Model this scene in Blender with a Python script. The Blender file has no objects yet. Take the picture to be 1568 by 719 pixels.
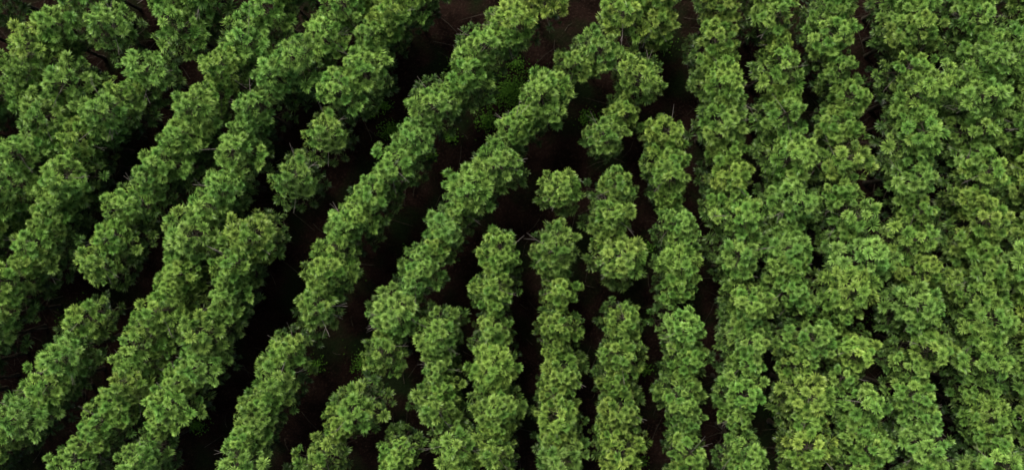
import bpy, math, random
import numpy as np
from mathutils import Vector, noise
rng=np.random.default_rng(31); random.seed(5)
S=bpy.context.scene
K=0.035; PLANE=9.2
def P(px,py): return ((px-784)*K,(359.5-py)*K)

# ---------------------------------------------------------------- materials
def newmat(n):
    m=bpy.data.materials.new(n); m.use_nodes=True
    nt=m.node_tree; nt.nodes.clear(); return m,nt
def mk(nt,t,**k):
    n=nt.nodes.new(t)
    for a,b in k.items(): setattr(n,a,b)
    return n
def mix(nt,a,b,f,mode='MIX'):
    n=mk(nt,'ShaderNodeMix',data_type='RGBA',blend_type=mode)
    for s,v in ((n.inputs[0],f),(n.inputs[6],a),(n.inputs[7],b)):
        if hasattr(v,'links'): nt.links.new(v,s)
        else: s.default_value=v
    return n.outputs[2]
def ramp(nt,f,a,b,c0=(0,0,0,1),c1=(1,1,1,1)):
    n=mk(nt,'ShaderNodeValToRGB'); e=n.color_ramp.elements
    e[0].position=a; e[1].position=b; e[0].color=c0; e[1].color=c1
    nt.links.new(f,n.inputs[0]); return n.outputs[0]

def needle_mat():
    m,nt=newmat('pine_needles'); L=nt.links.new
    out=mk(nt,'ShaderNodeOutputMaterial')
    at=mk(nt,'ShaderNodeAttribute',attribute_name='leafdata')
    sp=mk(nt,'ShaderNodeSeparateColor'); L(at.outputs['Color'],sp.inputs[0])
    oi=mk(nt,'ShaderNodeObjectInfo')
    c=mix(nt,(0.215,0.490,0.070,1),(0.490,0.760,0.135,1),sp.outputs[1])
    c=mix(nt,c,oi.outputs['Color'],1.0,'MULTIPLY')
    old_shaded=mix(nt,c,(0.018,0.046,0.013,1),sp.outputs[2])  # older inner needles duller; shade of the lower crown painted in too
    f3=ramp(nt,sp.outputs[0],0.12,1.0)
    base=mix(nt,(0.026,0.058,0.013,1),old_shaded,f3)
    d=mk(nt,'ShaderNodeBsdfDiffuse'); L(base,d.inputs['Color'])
    g=mk(nt,'ShaderNodeBsdfGlossy'); g.inputs['Roughness'].default_value=0.42; g.inputs['Color'].default_value=(1,1,1,1)
    m0=mk(nt,'ShaderNodeMixShader'); m0.inputs[0].default_value=0.035
    L(d.outputs[0],m0.inputs[1]); L(g.outputs[0],m0.inputs[2])
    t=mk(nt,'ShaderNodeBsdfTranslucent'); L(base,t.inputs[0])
    ms=mk(nt,'ShaderNodeMixShader'); ms.inputs[0].default_value=0.26
    L(m0.outputs[0],ms.inputs[1]); L(t.outputs[0],ms.inputs[2]); L(ms.outputs[0],out.inputs[0])
    return m
def bark_mat(name,a,b):
    m,nt=newmat(name); L=nt.links.new
    out=mk(nt,'ShaderNodeOutputMaterial'); d=mk(nt,'ShaderNodeBsdfDiffuse')
    tc=mk(nt,'ShaderNodeTexCoord'); nz=mk(nt,'ShaderNodeTexNoise'); nz.inputs['Scale'].default_value=6; nz.inputs['Detail'].default_value=6
    L(tc.outputs['Object'],nz.inputs['Vector'])
    L(mix(nt,a,b,ramp(nt,nz.outputs['Fac'],0.35,0.65)),d.inputs['Color'])
    bp=mk(nt,'ShaderNodeBump'); bp.inputs['Strength'].default_value=0.6; L(nz.outputs['Fac'],bp.inputs['Height']); L(bp.outputs[0],d.inputs['Normal'])
    L(d.outputs[0],out.inputs[0]); return m
M_N=needle_mat()
M_B=bark_mat('pine_bark',(0.022,0.020,0.014,1),(0.055,0.046,0.034,1))
M_D=bark_mat('dead_branch_wood',(0.12,0.11,0.095,1),(0.24,0.21,0.19,1))

def ground_mat():
    m,nt=newmat('forest_floor_litter'); L=nt.links.new
    out=mk(nt,'ShaderNodeOutputMaterial'); d=mk(nt,'ShaderNodeBsdfDiffuse')
    g=mk(nt,'ShaderNodeNewGeometry')
    def N(s,det=6):
        n=mk(nt,'ShaderNodeTexNoise'); n.inputs['Scale'].default_value=s; n.inputs['Detail'].default_value=det
        L(g.outputs['Position'],n.inputs['Vector']); return n.outputs['Fac']
    a=mix(nt,(0.0038,0.0024,0.0018,1),(0.0105,0.0060,0.0045,1),ramp(nt,N(0.8),0.35,0.68))
    a=mix(nt,a,(0.020,0.013,0.0095,1),ramp(nt,N(9),0.55,0.72))
    a=mix(nt,a,(0.005,0.008,0.003,1),ramp(nt,N(0.35),0.48,0.64))
    L(a,d.inputs['Color'])
    bp=mk(nt,'ShaderNodeBump'); bp.inputs['Distance'].default_value=0.15; L(N(5,8),bp.inputs['Height']); L(bp.outputs[0],d.inputs['Normal'])
    L(d.outputs[0],out.inputs[0]); return m
M_G=ground_mat()

# ---------------------------------------------------------------- ground
def ground():
    c=np.concatenate([-np.geomspace(2500,46,14),np.linspace(-44,44,89),np.geomspace(46,2500,14)])
    n=len(c); V=[]
    for y in c:
        for x in c:
            z=0.12*noise.noise(Vector((x*.5,y*.5,0)))+0.25*noise.noise(Vector((x*.08,y*.08,3))) if max(abs(x),abs(y))<60 else 0
            V.append((x,y,z))
    F=[(j*n+i,j*n+i+1,(j+1)*n+i+1,(j+1)*n+i) for j in range(n-1) for i in range(n-1)]
    me=bpy.data.meshes.new('ground'); me.from_pydata(V,[],F); me.materials.append(M_G)
    me.polygons.foreach_set('use_smooth',[True]*len(me.polygons))
    o=bpy.data.objects.new('ground',me); S.collection.objects.link(o)
ground()

# ---------------------------------------------------------------- tuft templates
def tuft_template(n,irr):
    out=np.zeros((n,5,3))
    lob=rng.uniform(0,6.28); sq=rng.uniform(.0,.24)
    for i in range(n):
        u=(i+0.5)/n
        th=math.radians(20+90*u**0.78+rng.normal(0,8))
        ph=i*2.39996+rng.normal(0,.2)
        zb=0.08-0.22*u
        Ln=rng.uniform(.31,.42)*(0.62+0.38*min(1,u*2.0))*(1+sq*math.cos(2*(ph-lob))+irr*math.cos(3*ph+lob))
        d=np.array([math.sin(th)*math.cos(ph),math.sin(th)*math.sin(ph),math.cos(th)])
        side=np.array([-math.sin(ph),math.cos(ph),0])+rng.normal(0,.26,3)
        side-=d*side.dot(d); side/=np.linalg.norm(side)
        w=0.0165
        b=np.array([0,0,zb]); 
        d2=d+np.array([0,0,rng.uniform(.1,1.1)])+rng.normal(0,.12,3); d2/=np.linalg.norm(d2)
        p1=b+d*Ln*.64; p2=p1+d2*Ln*.39
        out[i]=[b-side*w*.5,b+side*w*.5,p1-side*w,p1+side*w,p2]
    return out
TUF=[tuft_template(112,rng.uniform(0,.16)) for _ in range(14)]

def tube(V,F,MI,pts,rad,seg,mi):
    base=len(V)
    for k,(p,r) in enumerate(zip(pts,rad)):
        if k<len(pts)-1: d=np.array(pts[k+1])-np.array(p)
        d=d/ (np.linalg.norm(d)+1e-9)
        a=np.cross(d,[0.3,.9,.1]); a/=np.linalg.norm(a); b=np.cross(d,a)
        for s in range(seg):
            t=2*math.pi*s/seg
            V.append(tuple(np.array(p)+r*(a*math.cos(t)+b*math.sin(t))))
    for k in range(len(pts)-1):
        for s in range(seg):
            s2=(s+1)%seg
            F.append((base+k*seg+s,base+k*seg+s2,base+(k+1)*seg+s2,base+(k+1)*seg+s)); MI.append(mi)

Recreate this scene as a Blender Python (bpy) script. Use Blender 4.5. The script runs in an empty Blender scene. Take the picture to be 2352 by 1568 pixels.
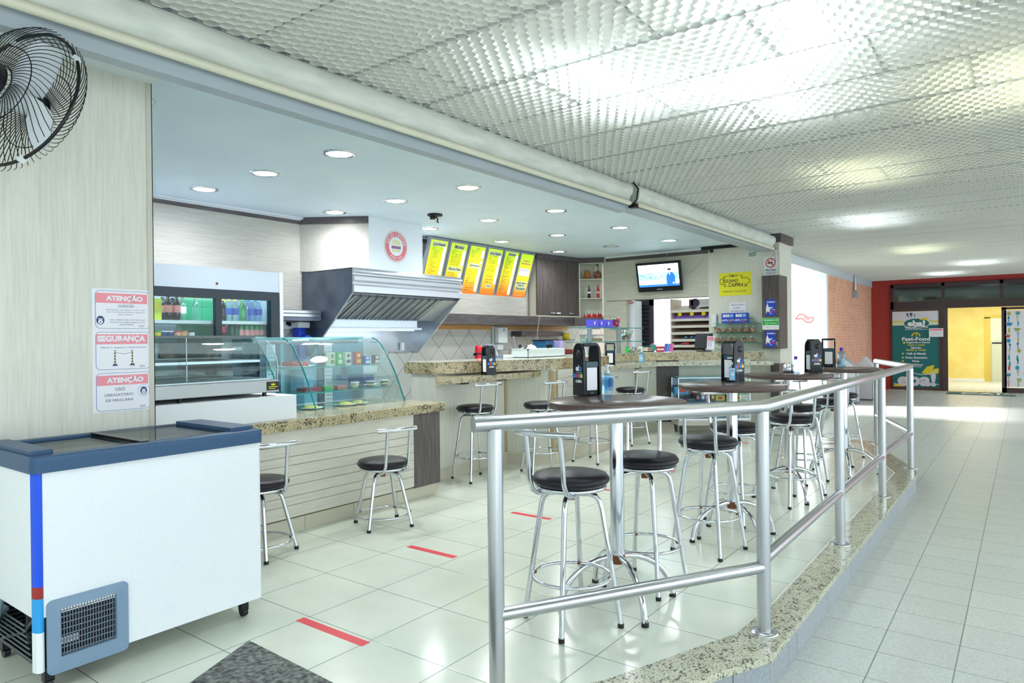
import bpy, math, random
from mathutils import Vector, Matrix
import numpy as np
random.seed(4)
SC = bpy.context.scene
COL = SC.collection
# ---------------------------------------------------------------- camera
EYE = 1.35
FPX, YAW, PIT, ROL = 1576.045, 0.642112305, 0.00349711, -0.0104979
CXP, CYP = 1176.0, 784.0
_F = Vector((math.cos(YAW), math.sin(YAW), 0)); _R = Vector((math.sin(YAW), -math.cos(YAW), 0)); _U = Vector((0, 0, 1))
_F, _U = _F*math.cos(PIT)-_U*math.sin(PIT), _U*math.cos(PIT)+_F*math.sin(PIT)
_R, _U = _R*math.cos(ROL)+_U*math.sin(ROL), _U*math.cos(ROL)-_R*math.sin(ROL)
CAMP = Vector((0, 0, EYE))
cd = bpy.data.cameras.new('camera'); cam = bpy.data.objects.new('camera', cd); COL.objects.link(cam)
cd.sensor_width = 36; cd.lens = FPX/2352*36; cd.clip_start = .05; cd.clip_end = 200
cam.matrix_world = Matrix.Translation(CAMP) @ Matrix((_R, _U, -_F)).transposed().to_4x4()
SC.camera = cam
# ---------------------------------------------------------------- world, sun, exposure
w = bpy.data.worlds.new('daylight'); SC.world = w; w.use_nodes = True
bg = w.node_tree.nodes['Background']; bg.inputs[0].default_value = (.83, .94, 1.0, 1); bg.inputs[1].default_value = 1.3
sd = bpy.data.lights.new('sun', 'SUN'); sd.energy = 5.0; sd.angle = math.radians(9); sd.color = (1, .97, .93)
so = bpy.data.objects.new('sun', sd); COL.objects.link(so)
so.rotation_euler = Vector((.35, -1.0, -.80)).to_track_quat('-Z', 'Y').to_euler()
SC.view_settings.view_transform = 'Standard'; SC.view_settings.look = 'None'
SC.view_settings.exposure = 1.15; SC.view_settings.gamma = 1; SC.view_settings.use_curve_mapping = False

# ---------------------------------------------------------------- measuring helpers (photo pixel -> point on a known plane)
def ray(x, y): return _F + _R*((x-CXP)/FPX) - _U*((y-CYP)/FPX)
def ax(x, y, X): d = ray(x, y); return CAMP + d*(X/d.x)
def ay(x, y, Y): d = ray(x, y); return CAMP + d*(Y/d.y)
def az(x, y, z=0): d = ray(x, y); return CAMP + d*((z-EYE)/d.z)
class Fr:
    """a flat face in the place: origin O, across u, up v"""
    def __init__(s, O, u, v):
        s.O = Vector(O); s.u = Vector(u).normalized(); s.v = Vector(v).normalized(); s.n = s.u.cross(s.v)
        s.M = Matrix((s.u, s.v, s.n)).transposed().to_4x4(); s.M.translation = s.O
    def l(s, px, py):
        d = ray(px, py); t = s.n.dot(s.O-CAMP)/s.n.dot(d); P = CAMP+d*t-s.O
        return (P.dot(s.u), P.dot(s.v))

# ---------------------------------------------------------------- mesh building
class MB:
    def __init__(s, M=None): s.v = []; s.f = []; s.m = []; s.s = []; s.M = M or Matrix.Identity(4)
    def add(s, vs, fs, mat=0, smooth=False, M=None):
        n = len(s.v); T = s.M if M is None else s.M @ M
        s.v += [tuple(T @ Vector(p)) for p in vs]; s.f += [tuple(i+n for i in f) for f in fs]
        s.m += [mat]*len(fs); s.s += [smooth]*len(fs); return s
    def box(s, x0, y0, z0, x1, y1, z1, mat=0, M=None):
        if x0 > x1: x0, x1 = x1, x0
        if y0 > y1: y0, y1 = y1, y0
        if z0 > z1: z0, z1 = z1, z0
        v = [(x0,y0,z0),(x1,y0,z0),(x1,y1,z0),(x0,y1,z0),(x0,y0,z1),(x1,y0,z1),(x1,y1,z1),(x0,y1,z1)]
        return s.add(v, [(0,3,2,1),(4,5,6,7),(0,1,5,4),(1,2,6,5),(2,3,7,6),(3,0,4,7)], mat, False, M)
    def rbox(s, x0, y0, z0, x1, y1, z1, r, mat=0, M=None, n=4, smooth=True):
        """box whose vertical edges are rounded"""
        return s.prism(rrect(x0, y0, x1, y1, r, n), z0, z1, mat, M, smooth)
    def prism(s, pts, z0, z1, mat=0, M=None, smooth=False):
        n = len(pts); a = sum(pts[i][0]*pts[(i+1) % n][1]-pts[(i+1) % n][0]*pts[i][1] for i in range(n))
        if a < 0: pts = pts[::-1]
        v = [(p[0], p[1], z0) for p in pts]+[(p[0], p[1], z1) for p in pts]
        s.add(v, [(i, (i+1) % n, n+(i+1) % n, n+i) for i in range(n)], mat, smooth, M)
        return s.add(v, [tuple(range(n))[::-1], tuple(range(n, 2*n))], mat, False, M)
    def cyl(s, p0, p1, r0, r1=None, n=14, mat=0, smooth=True, M=None, caps=True):
        p0, p1 = Vector(p0), Vector(p1); r1 = r0 if r1 is None else r1
        d = (p1-p0).normalized(); a = d.orthogonal().normalized(); b = d.cross(a)
        c = [(math.cos(2*math.pi*i/n), math.sin(2*math.pi*i/n)) for i in range(n)]
        v = [p0+a*(x*r0)+b*(y*r0) for x, y in c]+[p1+a*(x*r1)+b*(y*r1) for x, y in c]
        s.add(v, [(i, (i+1) % n, n+(i+1) % n, n+i) for i in range(n)], mat, smooth, M)
        if caps: s.add(v, [tuple(range(n))[::-1], tuple(range(n, 2*n))], mat, False, M)
        return s
    def tube(s, path, r, n=8, closed=False, mat=0, M=None, caps=True):
        P = [Vector(p) for p in path]; N = len(P); v = []
        t0 = (P[1]-P[0]).normalized(); a = t0.orthogonal().normalized()
        for i in range(N):
            t = (P[(i+1) % N]-P[i-1]) if (closed or 0 < i < N-1) else (P[1]-P[0] if i == 0 else P[-1]-P[-2])
            t.normalize(); a = (a-t*a.dot(t)); a = a.normalized() if a.length > 1e-6 else t.orthogonal().normalized()
            b = t.cross(a); rr = r[i] if isinstance(r, (list, tuple)) else r
            v += [P[i]+a*(math.cos(2*math.pi*k/n)*rr)+b*(math.sin(2*math.pi*k/n)*rr) for k in range(n)]
        f = []
        for i in range(N if closed else N-1):
            j = (i+1) % N
            f += [(i*n+k, i*n+(k+1) % n, j*n+(k+1) % n, j*n+k) for k in range(n)]
        s.add(v, f, mat, True, M)
        if caps and not closed:
            s.add(v, [tuple(range(n))[::-1], tuple(range((N-1)*n, N*n))], mat, False, M)
        return s
    def lathe(s, prof, c=(0, 0, 0), n=24, mat=0, M=None, smooth=True, caps=True):
        c = Vector(c); v = []
        for r, z in prof: v += [c+Vector((r*math.cos(2*math.pi*k/n), r*math.sin(2*math.pi*k/n), z)) for k in range(n)]
        f = []
        for i in range(len(prof)-1):
            f += [(i*n+k, i*n+(k+1) % n, (i+1)*n+(k+1) % n, (i+1)*n+k) for k in range(n)]
        s.add(v, f, mat, smooth, M)
        if caps:
            e = [tuple(range(n))[::-1], tuple(range((len(prof)-1)*n, len(prof)*n))]
            if prof[0][0] < 1e-4: e = e[1:]
            if prof[-1][0] < 1e-4: e = e[:-1]
            if e: s.add(v, e, mat, False, M)
        return s
    def ring(s, c, R, r, axis=(0, 0, 1), n=32, k=8, mat=0, M=None):
        c = Vector(c); d = Vector(axis).normalized(); a = d.orthogonal().normalized(); b = d.cross(a)
        return s.tube([c+a*(R*math.cos(2*math.pi*i/n))+b*(R*math.sin(2*math.pi*i/n)) for i in range(n)], r, k, True, mat, M)
    def text(s, t, x0, y0, x1, y1, z=.001, mat=0, M=None, bold=0., shear=0., keep=False, d=0.0):
        """lettering scaled to fill the given rectangle"""
        V, Fc = glyphs(t, bold, shear)
        if not V: return s
        xs = [p[0] for p in V]; ys = [p[1] for p in V]
        w_, h_ = max(xs)-min(xs), max(max(ys)-min(ys), 1e-4)
        sx, sy = (x1-x0)/w_, (y1-y0)/h_
        if keep:
            k = min(sx, sy); ox = (x0+x1)/2-k*w_/2; oy = (y0+y1)/2-k*h_/2; sx = sy = k
        else: ox, oy = x0, y0
        return s.add([(ox+(p[0]-min(xs))*sx, oy+(p[1]-min(ys))*sy, z) for p in V], Fc, mat, False, M)
    def ell(s, x, y, rx, ry, z=.001, n=28, mat=0, M=None):
        return s.add([(x+rx*math.cos(2*math.pi*i/n), y+ry*math.sin(2*math.pi*i/n), z) for i in range(n)], [tuple(range(n))], mat, False, M)
    def rect(s, x0, y0, x1, y1, z=.001, mat=0, M=None):
        return s.add([(x0,y0,z),(x1,y0,z),(x1,y1,z),(x0,y1,z)], [(0,1,2,3)], mat, False, M)
    def poly(s, pts, z=.001, mat=0, M=None): return s.add([(p[0], p[1], z) for p in pts], [tuple(range(len(pts)))], mat, False, M)
    def line(s, pts, wd, z=.001, mat=0, M=None):
        for a, b in zip(pts, pts[1:]):
            dx, dy = b[0]-a[0], b[1]-a[1]; L = math.hypot(dx, dy) or 1; nx, ny = -dy/L*wd/2, dx/L*wd/2
            s.poly([(a[0]-nx,a[1]-ny),(b[0]-nx,b[1]-ny),(b[0]+nx,b[1]+ny),(a[0]+nx,a[1]+ny)], z, mat, M)
        return s
    def build(s, name, mats, parent=None, bevel=0, seg=2, local=False):
        me = bpy.data.meshes.new(name)
        v = s.v
        if parent is not None and not local:
            r = parent
            while r.parent: r = r.parent
            inv = (Matrix.Translation(r.location) @ r.rotation_euler.to_matrix().to_4x4()).inverted()
            if inv != Matrix.Identity(4): v = [tuple(inv @ Vector(p)) for p in v]
        me.from_pydata(v, [], s.f)
        for m in (mats if isinstance(mats, (list, tuple)) else [mats]): me.materials.append(m)
        me.polygons.foreach_set('material_index', s.m); me.polygons.foreach_set('use_smooth', s.s); me.update()
        o = bpy.data.objects.new(name, me); COL.objects.link(o)
        if parent: o.parent = parent
        if bevel:
            b = o.modifiers.new('bevel', 'BEVEL'); b.width = bevel; b.segments = seg; b.limit_method = 'ANGLE'; b.angle_limit = math.radians(40); b.harden_normals = False
        return o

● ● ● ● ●

• _REQUIREMENTS_: Only lines belong in the copy: transcribe those from the start of the data through the line that contains "def P(px,py): return", and skip the pictures.

• _TASK SOLUTION_:
Model this scene in Blender with a Python script. The Blender file has no objects yet. Take the picture to be 1568 by 719 pixels.
import bpy, math, random
import numpy as np
from mathutils import Vector, noise
rng=np.random.default_rng(31); random.seed(5)
S=bpy.context.scene
K=0.035; PLANE=9.2
def P(px,py): return ((px-784)*K,(359.5-py)*K)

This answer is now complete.